It’s important to have an arsenal of references at the ready during your job search. Here’s how to select the right ones.

Who will give me a good recommendation? Will they mention those mistakes I made in the first week? Choosing the best references to place on your list is one of the most important decisions you will make during the job search.

Most employers want a list of references to attest to your abilities, skills, and integrity. They also wish to speak to people who witness your work and can report on day-to-day career activities. Most importantly, they want to verify the information you provided is accurate. Some applicants, however, do not know who to put on their list or how many, as well as hot not to incorporate them into their resume writing.

No in-laws, outlaws, or kin, please!

The first rule of thumb is to never, ever, place family members on your reference list. But rules are meant to be broken. If you worked as a carpenter for Uncle Bob's Table Repair Shop, of course, you list him. But this is the exception to the rule. Only list family who have directly supervised you and only for a job directly applicable to the one you're applying for.

Toss the letters of recommendation

Admit it; those generic letters are boring and annoying. After ten years with a company, wouldn't they write a better letter? Employers want to read specifics about your work, not some form letter prepopulated with fluff. When asking your former employer to write a recommendation, mention some of your attributes and contributions. Ask them to include those in the letter. Should they send a generic letter, toss it, and say thanks.

There is a time and a place for everything

And resumes are not the place for references. A resume is used to show your best attributes, key skills, training and education, experience and summary of your career. Do not list references at the bottom. Not only does this throw off the formatting, but references are used after the interview. Instead of including a list of references in your resume writing, type “References available upon request” at the end of the resume. This appears professional and doesn't assume anything.

Be strategic, and don't overuse your sources

Choosing references should be a careful process. Don't just list a group of people you think will speak positively on your behalf. Talk to those references. Ask them what they will say if contacted. Go over some of the information you think they will need to verify. Follow up with an email so you have a written confirmation.

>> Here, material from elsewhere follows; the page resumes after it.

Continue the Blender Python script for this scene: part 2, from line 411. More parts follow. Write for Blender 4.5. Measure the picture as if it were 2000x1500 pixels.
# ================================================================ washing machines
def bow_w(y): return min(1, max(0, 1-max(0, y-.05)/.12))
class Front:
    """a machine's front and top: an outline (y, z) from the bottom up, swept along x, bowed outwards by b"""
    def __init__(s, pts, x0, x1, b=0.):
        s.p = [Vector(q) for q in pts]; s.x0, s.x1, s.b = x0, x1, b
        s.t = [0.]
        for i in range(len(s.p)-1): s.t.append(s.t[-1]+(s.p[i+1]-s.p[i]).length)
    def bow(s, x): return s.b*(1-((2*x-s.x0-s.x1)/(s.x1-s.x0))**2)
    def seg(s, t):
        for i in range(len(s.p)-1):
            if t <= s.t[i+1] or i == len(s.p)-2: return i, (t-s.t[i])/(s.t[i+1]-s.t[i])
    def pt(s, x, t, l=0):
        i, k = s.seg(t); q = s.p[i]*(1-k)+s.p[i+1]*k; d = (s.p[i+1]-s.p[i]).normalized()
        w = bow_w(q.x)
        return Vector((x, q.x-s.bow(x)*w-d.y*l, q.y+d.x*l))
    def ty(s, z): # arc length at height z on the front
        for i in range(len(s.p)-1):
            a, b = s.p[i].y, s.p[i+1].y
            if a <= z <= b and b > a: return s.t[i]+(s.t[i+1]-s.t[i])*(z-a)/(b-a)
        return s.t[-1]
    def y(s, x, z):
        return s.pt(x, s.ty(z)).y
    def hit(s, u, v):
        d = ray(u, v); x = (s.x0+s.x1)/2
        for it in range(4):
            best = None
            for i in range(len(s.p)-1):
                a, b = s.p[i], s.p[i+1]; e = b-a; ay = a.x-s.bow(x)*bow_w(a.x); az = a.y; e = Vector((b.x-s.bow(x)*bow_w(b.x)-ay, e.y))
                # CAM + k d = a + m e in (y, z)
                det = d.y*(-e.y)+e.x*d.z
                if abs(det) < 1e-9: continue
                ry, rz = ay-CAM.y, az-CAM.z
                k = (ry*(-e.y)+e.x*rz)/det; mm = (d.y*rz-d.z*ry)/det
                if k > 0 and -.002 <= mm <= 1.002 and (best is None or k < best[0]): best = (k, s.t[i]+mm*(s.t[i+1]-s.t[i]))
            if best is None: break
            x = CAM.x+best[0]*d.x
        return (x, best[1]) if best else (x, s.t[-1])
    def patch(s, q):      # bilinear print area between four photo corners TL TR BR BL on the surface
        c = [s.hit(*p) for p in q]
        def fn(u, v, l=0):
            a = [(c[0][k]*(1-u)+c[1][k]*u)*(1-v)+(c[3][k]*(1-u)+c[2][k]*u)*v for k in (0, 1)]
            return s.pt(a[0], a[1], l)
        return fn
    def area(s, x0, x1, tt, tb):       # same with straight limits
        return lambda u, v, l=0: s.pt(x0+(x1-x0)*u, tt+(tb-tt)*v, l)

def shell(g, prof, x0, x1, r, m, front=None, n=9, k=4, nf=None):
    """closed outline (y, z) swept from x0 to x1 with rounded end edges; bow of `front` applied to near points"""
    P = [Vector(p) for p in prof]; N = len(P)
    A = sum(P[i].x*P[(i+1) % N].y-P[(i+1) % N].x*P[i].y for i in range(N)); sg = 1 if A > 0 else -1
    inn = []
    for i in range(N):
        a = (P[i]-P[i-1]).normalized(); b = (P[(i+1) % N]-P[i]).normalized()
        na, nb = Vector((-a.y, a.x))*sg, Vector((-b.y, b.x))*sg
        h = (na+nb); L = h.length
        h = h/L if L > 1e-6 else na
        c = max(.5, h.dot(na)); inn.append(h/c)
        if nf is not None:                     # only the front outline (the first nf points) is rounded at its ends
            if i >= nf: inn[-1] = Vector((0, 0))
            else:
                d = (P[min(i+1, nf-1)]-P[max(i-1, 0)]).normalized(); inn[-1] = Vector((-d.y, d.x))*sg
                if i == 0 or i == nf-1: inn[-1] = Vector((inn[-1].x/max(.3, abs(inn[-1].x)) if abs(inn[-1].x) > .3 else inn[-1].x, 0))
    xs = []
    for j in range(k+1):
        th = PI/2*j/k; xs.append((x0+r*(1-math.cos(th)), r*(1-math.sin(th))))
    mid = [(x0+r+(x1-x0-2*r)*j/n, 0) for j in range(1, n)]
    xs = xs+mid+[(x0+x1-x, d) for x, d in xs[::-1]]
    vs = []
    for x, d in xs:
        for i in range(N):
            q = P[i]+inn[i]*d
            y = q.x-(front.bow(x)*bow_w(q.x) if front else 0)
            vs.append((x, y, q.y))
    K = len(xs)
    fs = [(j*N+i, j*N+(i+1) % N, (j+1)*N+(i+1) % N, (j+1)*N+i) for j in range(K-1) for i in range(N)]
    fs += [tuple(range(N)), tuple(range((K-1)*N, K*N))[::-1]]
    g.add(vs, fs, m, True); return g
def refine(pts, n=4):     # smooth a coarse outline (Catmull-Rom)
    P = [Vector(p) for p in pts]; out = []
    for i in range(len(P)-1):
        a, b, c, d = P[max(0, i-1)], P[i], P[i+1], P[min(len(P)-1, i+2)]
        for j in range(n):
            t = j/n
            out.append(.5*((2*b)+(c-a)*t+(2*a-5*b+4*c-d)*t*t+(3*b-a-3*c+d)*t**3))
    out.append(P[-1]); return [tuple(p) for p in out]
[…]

Select references who are legitimate. For example, don't ask the company secretary to attest to your computer proficiencies, unless you worked on a specific project.

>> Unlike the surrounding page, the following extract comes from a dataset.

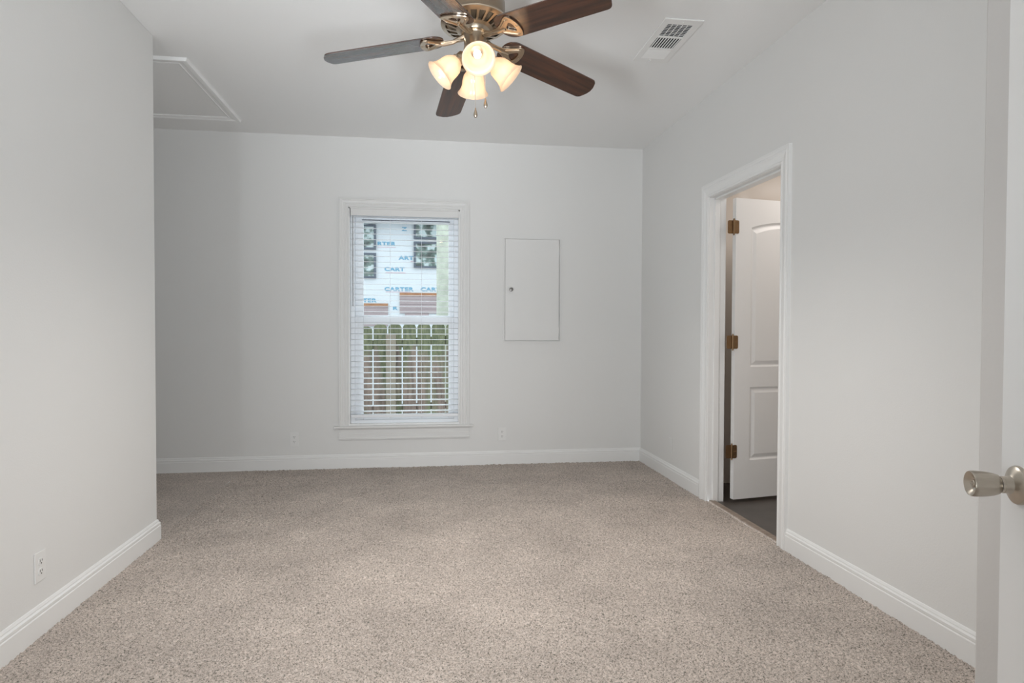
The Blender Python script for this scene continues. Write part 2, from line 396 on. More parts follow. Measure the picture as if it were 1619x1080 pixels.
# ------------------------------------------------------------------ moulded two-panel doors
def arch_loop(x0, x1, z0, z1, rise, ins):
    x0 += ins; x1 -= ins; z0 += ins; z1 -= ins
    pts = [(x0, z0), (x1, z0), (x1, z1)]
    if rise:
        n = 14
        for i in range(1, n):
            t = i/n; pts.append((x1+(x0-x1)*t, z1+rise*math.sin(PI*t)**.8))
    pts.append((x0, z1))
    return pts
def door_leaf_bm(w, z0, z1, th):
    """leaf in local x 0..w, y 0..th; both faces moulded"""
    bm = bmesh.new()
    panels = [(.125, w-.125, .912, 1.852, .046), (.125, w-.125, .278, .775, 0)]
    for y, s in ((0, 1), (th, -1)):
        es = []
        def lp(pts, yy): return [bm.verts.new((px, yy, pz)) for px, pz in pts]
        out = lp([(0, z0), (w, z0), (w, z1), (0, z1)], y)
        for i in range(4): es.append(bm.edges.new((out[i], out[(i+1) % 4])))
        for x0, x1, a, b, rise in panels:
            loops = [lp(arch_loop(x0, x1, a, b, rise, i), y+s*d) for i, d in ((0, 0), (.004, .004), (.012, .0100), (.020, .0090), (.040, .0015))]
            l0 = loops[0]
            for i in range(len(l0)): es.append(bm.edges.new((l0[i], l0[(i+1) % len(l0)])))
            for p, q in zip(loops, loops[1:]):
                for i in range(len(p)):
                    j = (i+1) % len(p); bm.faces.new((p[i], p[j], q[j], q[i]))
            bm.faces.new(loops[-1])
        bmesh.ops.triangle_fill(bm, use_beauty=True, edges=es)
    vs = {}
    def gv(x, y, z): return bm.verts.new((x, y, z))
    for a, b in (((0, z0), (w, z0)), ((w, z0), (w, z1)), ((w, z1), (0, z1)), ((0, z1), (0, z0))):
        bm.faces.new((gv(a[0], 0, a[1]), gv(b[0], 0, b[1]), gv(b[0], th, b[1]), gv(a[0], th, a[1])))
    bmesh.ops.remove_doubles(bm, verts=bm.verts, dist=1e-5)
    return bm

d1 = empty('door_1', (2.073, 4.080, 0), (0, 0, R(10)))
tag(d1, 'white two-panel arched door standing open beyond the right doorway, on three brass hinges', 'door', kind='structure')
obj('door_leaf', door_leaf_bm(.83, .018, 2.045, .035), M['door'], d1)
def hinge_bm():
    bm = bmesh.new()
    tube(bm, [(0, 0, -.047), (0, 0, .047)], .0062, 14)
    for z in (-.051, .051): lathe(bm, [(0, z-.006), (.005, z-.004), (.0045, z+.003), (0, z+.006)], 12)
    return bm
def leaf_plate(bm, mtx):
    w, h, r = .036, .0445, .010
    pts = [(0, -h), (w-r, -h)] + [(w-r+r*math.sin(t), -h+r-r*math.cos(t)) for t in (R(30), R(60), R(90))] + \
          [(w-r+r*math.cos(t), h-r+r*math.sin(t)) for t in (0, R(30), R(60), R(90))] + [(0, h)]
    plate(bm, pts, [], 0, .0025, mtx)
for z in (1.850, 1.080, .343):
    bm = hinge_bm()
    # pin between jamb edge and door edge; one plate on the jamb, one on the leaf edge
    inv = Matrix.Rotation(R(-10), 4, 'Z')
    up90 = Matrix.Rotation(R(90), 4, 'X')
    leaf_plate(bm, Matrix.Translation((.004, -.0, 0)) @ up90)                       # on the door face side
    leaf_plate(bm, inv @ Matrix.Translation((-.004, .006, 0)) @ Matrix.Rotation(PI, 4, 'Z') @ up90)
    for sx in (.015, .027):
        for sz in (-.03, 0, .03):
            lathe(bm, [(0, 0), (.0035, 0), (.0025, -.001), (0, -.001)], 8, Matrix.Translation((.004+sx, -.0035, sz)) @ Matrix.Rotation(R(-90), 4, 'X'))
    h = obj('hinge', bm, M['brass'], d1, smooth=False); h.location = (-.022, .020, z)
    h.location = (-.018, -.002, z)

# near door with its knob
ED = Vector((.962, .955)); ang = R(252.0)
d2 = empty('door_2', (ED.x, ED.y, 0), (0, 0, ang))
tag(d2, 'white door standing open at the right edge, nearest the viewer, with a nickel knob', 'door', kind='structure')
obj('door_leaf', door_leaf_bm(.80, .018, 2.045, .035), M['door'], d2).location = (0, 0, 0)
# ------------------------------------------------------------------ knob (local: +x along leaf from latch edge, face normal is -y)
kn = empty('door_knob', (.050, 0, .921)); kn.parent = d2
AX = Matrix.Rotation(R(90), 4, 'X')   # lathe z -> -y
bm = bmesh.new(); lathe(bm, [(0, 0), (.0310, 0), (.0310, .003), (.0298, .006), (.026, .0085), (.019, .011), (.0145, .0135), (.0135, .018), (.0135, .0245), (0, .0245)], 56, AX)
obj('rose', bm, M['nickel'], kn, smooth=True)
bm = bmesh.new(); lathe(bm, [(0, .016), (.0130, .016), (.0130, .0300), (.0148, .0302), (.0160, .0315), (.0182, .039), (.0197, .048), (.0206, .058), (.0208, .065), (.0204, .0700), (.0196, .0715), (.0182, .0710),
                                (.0120, .066), (.0062, .063), (0, .063)], 56, AX)
obj('knob_body', bm, M['nickel'], kn, smooth=True)
bm = bmesh.new(); lathe(bm, [(.0060, .061), (.0060, .0665), (.005, .0675), (0, .0675)], 24, AX); box(bm, -.004, .004, -.0690, -.066, -.0008, .0008)
obj('key_cylinder', bm, M['nickel'], kn, smooth=False)
bm = bmesh.new(); lathe(bm, [(.0131, .0285), (.0136, .0287), (.0136, .0297), (.0131, .0299)], 40, AX)
obj('neck_groove', bm, M['slot'], kn)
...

Once you've selected the references for your list, use a format similar to the resume. Select stationary and a header that not only is professional but pleasant as well. Keep the list fresh, and check in with your references to refresh their memories and ensure they still want to be a reference. Some people decide later on not to recommend anyone for personal reasons. Most importantly, return the favor. Offer to recommend your references in the future. Take them out to lunch, and send thank you cards when they give you a positive recommendation. Remember, what goes around comes around.